Хотя я хорошо был знаком с приемами и тактикой власть имеющих, в особенности полицейских, всё-таки меня поразили бестактность и недальновидность столичной бюрократии. Какая опасность могла быть от надгробных речей рабочих? Сам покойник, Александр Иванович, задолго до своей смерти перестал быть активным деятелем и не принимал участия в каких бы то ни было ниспровержениях. Несколько прощальных слов, как я узнал, хотели сказать у его могилы мирные рабочие из типографии журналов, где Александр Иванович работал.

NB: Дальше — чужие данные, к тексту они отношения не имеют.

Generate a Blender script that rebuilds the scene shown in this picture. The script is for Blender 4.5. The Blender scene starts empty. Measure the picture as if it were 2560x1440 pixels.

Скиталец – Степан Петров. Могу сказать: мой, некоторым образом, духовный сын. Приехав как-то раз в село к своему другу мировому судье Самойлову, я узнал от него, что в Обшаровке имеется самородок, столяр Петров, – философ, изобретатель самоката (велосипедов тогда еще не было). Попросил Самойлова познакомить меня с ним. Петров пришел. Увидел я степенного, с умным лицом крестьянина; говорил он медленно, будто обдумывая каждое слово. Весь вечер мы беседовали с ним. Ясность ума, правильность суждения о земстве, о крестьянском самоуправлении, о религии действовали чарующе. Прощаясь, Петров сказал, что у него имеется мальчик Степан, который хорошо пишет стихи, и которого всё тянет в город к образованным людям. На другой день утром пришел ко мне этот мальчик, довольно рослый для его возраста, говорил басом. Принес он свои произведения. Не откладывая в долгий ящик, я этого Степана забрал с собой в Самару. Познакомил его с редактором «Самарской газеты» и достал ему место писца в окружном суде333В то же время он пел в архиерейском певческом хоре, а вращался всё среди литературной братии. Особенно покровительствовал ему Горький. И таким образом вырос Скиталец.